Another time we were climbing out of Keet Seel Canyon in Northern Arizona. This was a 17-mile hike and we left way before dawn in order to knock out most of the miles in early morning. The last mile was a steep climb out of the canyon with a lot of sand. One of the kids who was ahead of me had taken his shoes off to feel the sand in his toes while climbing out. He had been warned that this was not a good idea. As a result, he blistered his feet from the sand that heated up very quickly to his surprise. He thought his demise had come and he was writing a goodbye letter to his family. In retrospect it was funny. In the moment, we had to figure out how to get him up the canyon trail and eventually treat his sun-blistered feet. We all learned about grit, grind, and going for it that morning!
In the outdoors, everyone learned to face unpredictability, boredom, fear, loneliness, frustration, flexibility and adaptability. There was a sense of wonder about the great outdoors. There were times when kids and adults both cried from fatigue and discouragement. Those experiences exposed everyone to how to be human. There was no room for a prima donna attitude or behavior. Nature quickly squashed all of that from participating kids and adults. Most importantly everyone increased deep belief in themselves and the value of community. Cool kids learned to hang with kids deemed not cool and became best friends. Adults learned to stop bitching and complaining about bitching and complaining kids. Everybody learned to exercise and strengthen resilience. Bouncing back was absolutely necessary to work through difficult environmental and relationship conditions.
Those experiences became a springboard for the rest of my life. I don’t think you have to do crazy things in the outdoors but you must learn the life skills it taught to grow yourself up. All of these skills saved me when I became suicidal and incapacitated by depression in a psychiatric unit at one point. The losses of loved ones, friends, and heartache would never have been transformed into meaningfulness without learning to incorporate these life skills.
There is a tendency to want to avoid and distract from dull misery and everyday struggle. Yet life teaches that through pain and loneliness, you can survive your most difficult feelings and still come home to a place of love and acceptance. Addiction recovery will teach these skills. The truth is that addicts and non-addicts alike must learn to master these skills to make meaningfulness from struggle and create serenity in disappointment and quiet suffering.

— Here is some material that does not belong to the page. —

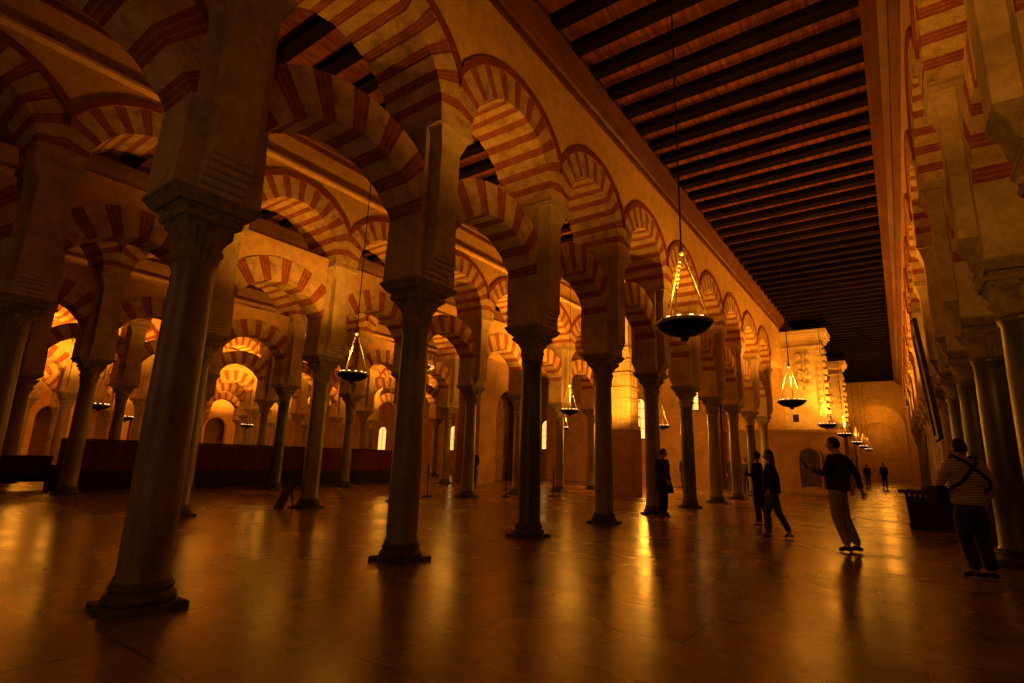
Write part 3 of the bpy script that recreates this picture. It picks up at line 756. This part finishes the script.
# ------------------------------------------------------------------ hanging lamps
LR = .31
def make_lamp():
    root = empty('hanging_lamp', (0, 0, -50))
    bm = bmesh.new()
    lathe(bm, [(.012, -.19), (.04, -.185), (.05, -.165), (.035, -.15), (.10, -.135), (.20, -.10), (.28, -.055), (LR, -.01), (LR + .012, .0), (LR + .012, .035), (LR, .04), (LR - .012, .03), (LR - .02, .0), (.2, -.05), (.05, -.08)], 40)
    mesh_obj('dish', bm, iron, root, smooth=True)
    bm = bmesh.new(); lathe(bm, [(LR + .010, -.006), (LR + .024, .0), (LR + .024, .032), (LR + .010, .038)], 40, cap=False); mesh_obj('rim_band', bm, brass, root, smooth=True)
    for k in range(3):
        a = 2 * PI * k / 3 + .5; bm = bmesh.new(); n = 30
        p0 = Vector((LR * math.cos(a), LR * math.sin(a), .03)); p1 = Vector((.02 * math.cos(a), .02 * math.sin(a), .90))
        for q in range(n):      # links
            c0 = p0.lerp(p1, q / n); c1 = p0.lerp(p1, (q + .82) / n); tube(bm, c0, c1, -0.0 + (.0115 if q % 2 else .008), 5)
        mesh_obj('chain', bm, brass, root)
    bm = bmesh.new(); lathe(bm, [(.008, .86), (.035, .88), (.04, .91), (.02, .94), (.028, .97), (.006, 1.02)], 14); mesh_obj('hanger_cap', bm, brass, root, smooth=True)
    for k in range(12):
        a = 2 * PI * k / 12 + .1; r = LR - .055; bm = bmesh.new()
        lathe(bm, [(.008, -.01), (.018, .0), (.022, .05), (.024, .065)], 8, cx=r * math.cos(a), cy=r * math.sin(a)); mesh_obj('glass_cup', bm, cup, root)
    return root
lamp0 = make_lamp(); lu = [False]
def lamp(x, y, z, label, grp, rz=0.0, sc_=1.0):
    if lu[0]: o = copy_tree(lamp0)
    else: o = lamp0; lu[0] = True
    o.location = (x, y, z); o.rotation_euler = (0, 0, rz)
    tag(o, label, 'lamp', grp)
    bm = bmesh.new(); tube(bm, (0, 0, 1.0), (0, 0, ZT - z), .011, 6)
    mesh_obj('suspension_rod', bm, iron, o)
NL = [(-1.9, 6.05), (-2.08, 14.9), (-2.15, 23.6), (-2.1, 30.6), (-2.15, 40.5), (-2.15, 48.0), (-2.15, 55.0)]
for k, (x, y) in enumerate(NL):
    lamp(x, y, 2.87, 'dish lamp on three chains in the middle of the nave, %s from the near end' % ORD[k], 'hanging lamps down the nave', .3 * k)
for k, (x, y, z) in enumerate([(-9.2, 7.06, 2.9), (-9.1, 16.1, 2.93), (-8.85, 24.4, 2.93)]):
    lamp(x, y, z, 'dish lamp between the long arcade and the second arcade, %s from the near end' % ORD[k], 'hanging lamps in the aisles', .5 + k)
for k, (x, y, z, s) in enumerate([(-14.5, 14.5, 4.6, 'high dish lamp seen past the second grey column of the long arcade'), (-14.3, 24.6, 2.9, 'small dish lamp in the aisle before the lattice chapel wall'),
        (-21.0, 6.3, 2.55, 'dish lamp over the near end of the red screen'), (-27.0, 14.5, 2.5, 'dish lamp far behind the red screen, over its middle'), (-27.2, 9.2, 2.5, 'dish lamp far behind the red screen, over its near end'),
        (-21.0, 14.5, 2.5, 'dish lamp right behind the red screen near its far end')]):
    lamp(x, y, z, s, 'hanging lamps in the aisles', k * .4)

# ------------------------------------------------------------------ stands, crate, painting
def stanchion(x, y, label):
    r = empty('barrier_post', (x, y, 0), label, 'post', 'slim barrier posts')
    bm = bmesh.new(); lathe(bm, [(.17, 0), (.17, .02), (.15, .035), (.03, .05), (.022, .07)], 20); mesh_obj('base', bm, iron, r)
    bm = bmesh.new(); lathe(bm, [(.02, .05), (.02, .92), (.032, .93), (.034, .96), (.02, 1.0)], 12); mesh_obj('pole', bm, iron, r)
stanchion(-12.5, 12.9, 'slim black post standing before the column of the second arcade')
stanchion(-10.9, 15.0, 'slim black post between two columns of the second arcade')
stanchion(-10.2, 16.9, 'slim black post near the chapel block')
cr = empty('wooden_bin', (.43, 15.75, 0), 'dark slatted wooden bin with wide flared rim beside the man in the quilted jacket', 'bin', None)
bm = bmesh.new()
frustum(bm, (.40, .36), 0, (.42, .38), .1)
for k in range(9):
    x = -.36 + k * .09
    for s in (-1, 1): 
        V = [(x - .034, s * .31, .1), (x + .034, s * .31, .1), (x * 1.12 + .034, s * .37, .78), (x * 1.12 - .034, s * .37, .78)]
        A = [bm.verts.new(p) for p in V]; B = [bm.verts.new((p[0], p[1] - s * .03, p[2])) for p in V]
        bm.faces.new(A); bm.faces.new(B[::-1])
        for q in range(4): bm.faces.new((A[q], A[(q + 1) % 4], B[(q + 1) % 4], B[q]))
for k in range(8):
    y = -.3 + k * .0857
    for s in (-1, 1):
        V = [(s * .37, y - .03, .1), (s * .37, y + .03, .1), (s * .43, y * 1.15 + .03, .78), (s * .43, y * 1.15 - .03, .78)]
        A = [bm.verts.new(p) for p in V]; B = [bm.verts.new((p[0] - s * .03, p[1], p[2])) for p in V]
        bm.faces.new(A); bm.faces.new(B[::-1])
        for q in range(4): bm.faces.new((A[q], A[(q + 1) % 4], B[(q + 1) % 4], B[q]))
frustum(bm, (.33, .27), .1, (.39, .33), .7)
mesh_obj('slatted_body', bm, darkwood, cr)
bm = bmesh.new()
for a in ((-.56, .56, -.50, -.36), (-.56, .56, .36, .50), (-.56, -.40, -.36, .36), (.40, .56, -.36, .36)): box(bm, *a, .78, .85)
mesh_obj('rim', bm, darkwood, cr)
pt = empty('framed_painting', (.75, 15.1, 1.95), 'large dark framed painting tilted forward on the right side of the nave', 'painting')
pt.rotation_euler = (0, math.radians(-4), 0)
bm = bmesh.new()
for a in ((-.9, -.78, 0, 2.6), (.78, .9, 0, 2.6), (-.78, .78, 0, .12), (-.78, .78, 2.48, 2.6)): box(bm, -.06, .02, a[0], a[1], a[2], a[3])
mesh_obj('frame', bm, darkwood, pt)
bm = bmesh.new(); box(bm, -.02, .01, -.78, .78, .12, 2.48); mesh_obj('canvas', bm, plain('dark_canvas', (.02, .012, .008), .7, 0, 0, 3), pt)
# leaning sign board at the foot of a column
sg = empty('leaning_board', (-11.62, 7.55, 0), 'small dark board leaning at the foot of a column of the second arcade', 'board')
bm = bmesh.new(); V = [(-.02, -.35, 0), (-.02, .0, .62), (.02, 0, .62), (.02, -.35, 0)]
for s in (-.18, .14): pass
A = [bm.verts.new((x - .17, y, z)) for x, y, z in ((0, -.36, 0), (0, -.32, 0), (0, -.02, .62), (0, -.06, .62))]; B = [bm.verts.new((v.co.x + .34, v.co.y, v.co.z)) for v in A]
bm.faces.new(A[::-1]); bm.faces.new(B)
for q in range(4): bm.faces.new((A[q], A[(q + 1) % 4], B[(q + 1) % 4], B[q]))
o = mesh_obj('panel', bm, darkwood, sg)
bm = bmesh.new(); tube(bm, (0, .02, 0), (0, -.04, .58), .02, 8); tube(bm, (-.15, .02, .02), (.15, .02, .02), .02, 8); mesh_obj('prop_leg', bm, iron, sg)

# ------------------------------------------------------------------ light
def point(x, y, z, e, r=.12, col=(1, .35, .025)):
    l = bpy.data.lights.new('lamp_fill_glow', 'POINT'); l.energy = e; l.color = col; l.shadow_soft_size = r
    o = bpy.data.objects.new('lamp_fill_glow', l); COL.objects.link(o); o.location = (x, y, z); return o
def spot(x, y, z, tx, ty, tz, e, ang=110, r=.1, col=(1, .35, .025), blend=.6):
    l = bpy.data.lights.new('flood_fill_light', 'SPOT'); l.energy = e; l.color = col; l.shadow_soft_size = r; l.spot_size = math.radians(ang); l.spot_blend = blend
    o = bpy.data.objects.new('flood_fill_light', l); COL.objects.link(o); o.location = (x, y, z)
    o.rotation_euler = (Vector((tx, ty, tz)) - Vector((x, y, z))).to_track_quat('-Z', 'Y').to_euler(); return o
def up(x, y, z, e, ang=125, dn=.06): 
    spot(x, y, z, x, y, z + 5, e, ang, .12)
    if dn: point(x, y, z, e * dn, .4)
for k, (x, y) in enumerate(NL): up(x, y, 3.2, (430, 1150, 2000, 1300, 1500, 1100, 700)[k], 130, .03)
up(-9.2, 7.06, 3.2, 650, 130, .04); up(-9.1, 16.1, 3.2, 1700, 130, .04); up(-9.9, 24.6, 2.9, 2400, 150, .35)
up(-14.5, 9.0, 3.4, 450, 130, .04); up(-14.5, 16.0, 3.4, 1300, 130, .04); up(-14.3, 24.6, 3.2, 1500, 130, .04)
up(-21.0, 10.0, 3.2, 450, 130, .02); up(-21, 20, 3.2, 1300, 130, .03)
up(4.6, 9.0, 3.4, 250, 140, .03)  # unseen light added in the right aisle to brighten that side
for x in (-27.2, -33.5, -39.8, -46.5):
    for y in (7.5, 15.5, 24.0): up(x, y, 3.2, 2800, 145, .03)
spot(-7.4, 17.6, 2.9, -9.2, 19.4, 5.0, 1000, 100)
for i, e in ((4, 60), (5, 130), (7, 300), (9, 400), (11, 400), (13, 300)): spot(.35, st(i) + HB, 3.75, .62, st(i) + HB + .3, 8, e, 120, .1)
spot(-1.7, -2.8, 3.0, 1.4, 8.5, 7.0, 900, 50, .2); up(-2.0, -2.8, 3.2, 130, 120, .05)  # the aimed spot is an added, unseen fill for the right arcade
spot(-2.6, 27.9, 3.4, -3.6, 32, 6.5, 800, 90)
point(-1.3, 61.0, 6.5, 160, .6); point(-1.5, 66, 5.5, 220, .6)
point(-2.0, -2.6, 2.6, 28, .5, (1, .62, .30)); point(-8.4, -2.6, 2.6, 14, .5, (1, .62, .30))   # added fill behind the viewer, no source modelled
world = bpy.data.worlds.new('World'); sc.world = world; world.use_nodes = True
world.node_tree.nodes['Background'].inputs[0].default_value = (.9, .55, .3, 1); world.node_tree.nodes['Background'].inputs[1].default_value = .0

# ------------------------------------------------------------------ camera
cd = bpy.data.cameras.new('camera'); cam = bpy.data.objects.new('camera', cd); COL.objects.link(cam); sc.camera = cam
cd.sensor_fit = 'HORIZONTAL'; cd.sensor_width = 36; cd.lens = 532.54 / 1024 * 36; cd.clip_start = .05; cd.clip_end = 300
yaw, pit, rol = (math.radians(a) for a in (-35.842, 12.289, 1.738))
F = Vector((math.sin(yaw) * math.cos(pit), math.cos(yaw) * math.cos(pit), math.sin(pit))); Rt = Vector((math.cos(yaw), -math.sin(yaw), 0)); U = Rt.cross(F)
R2 = Rt * math.cos(rol) + U * math.sin(rol); U2 = U * math.cos(rol) - Rt * math.sin(rol)
mt = Matrix((R2, U2, -F)).transposed().to_4x4(); mt.translation = Vector((0, 0, 1.302)); cam.matrix_world = mt
sc.view_settings.view_transform = 'Standard'; sc.view_settings.look = 'None'; sc.view_settings.gamma = 1; sc.view_settings.use_curve_mapping = False
sc.view_settings.exposure = 0.0
sc.cycles.use_denoising = True; sc.cycles.max_bounces = 6; sc.cycles.diffuse_bounces = 4; sc.cycles.glossy_bounces = 3; sc.cycles.sample_clamp_indirect = 4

Life is always renewing itself; nothing lasts, good or bad. It’s the way life unfolds. It’s enough today to enjoy my coffee, take a walk, and appreciate the people in my life. I can rest in a quiet sort of understanding that all of these learned skill sets bring me to a peaceful acceptance and understanding that this is what life is all about.
If you seek stability in sameness, you run the risk of forcing yourself into a mold of something you no longer are. Through life, the point of power is in the present. It cannot be lived backward or forward. You are always evolving, changing into something new. You are always spawning new thoughts and new awareness. You can only embrace the context of today. If you truly engage in this moment, you will experience more awareness and connection than if you were a brilliant scholar or a prophet able to predict the future.
It is in the present moment that all the experiences of life converge. This is where the brilliance and wisdom of the ages can be found. It is all within you. Everyone has this capability. You work out past issues so that you are free to embrace a fuller presence in the here and now.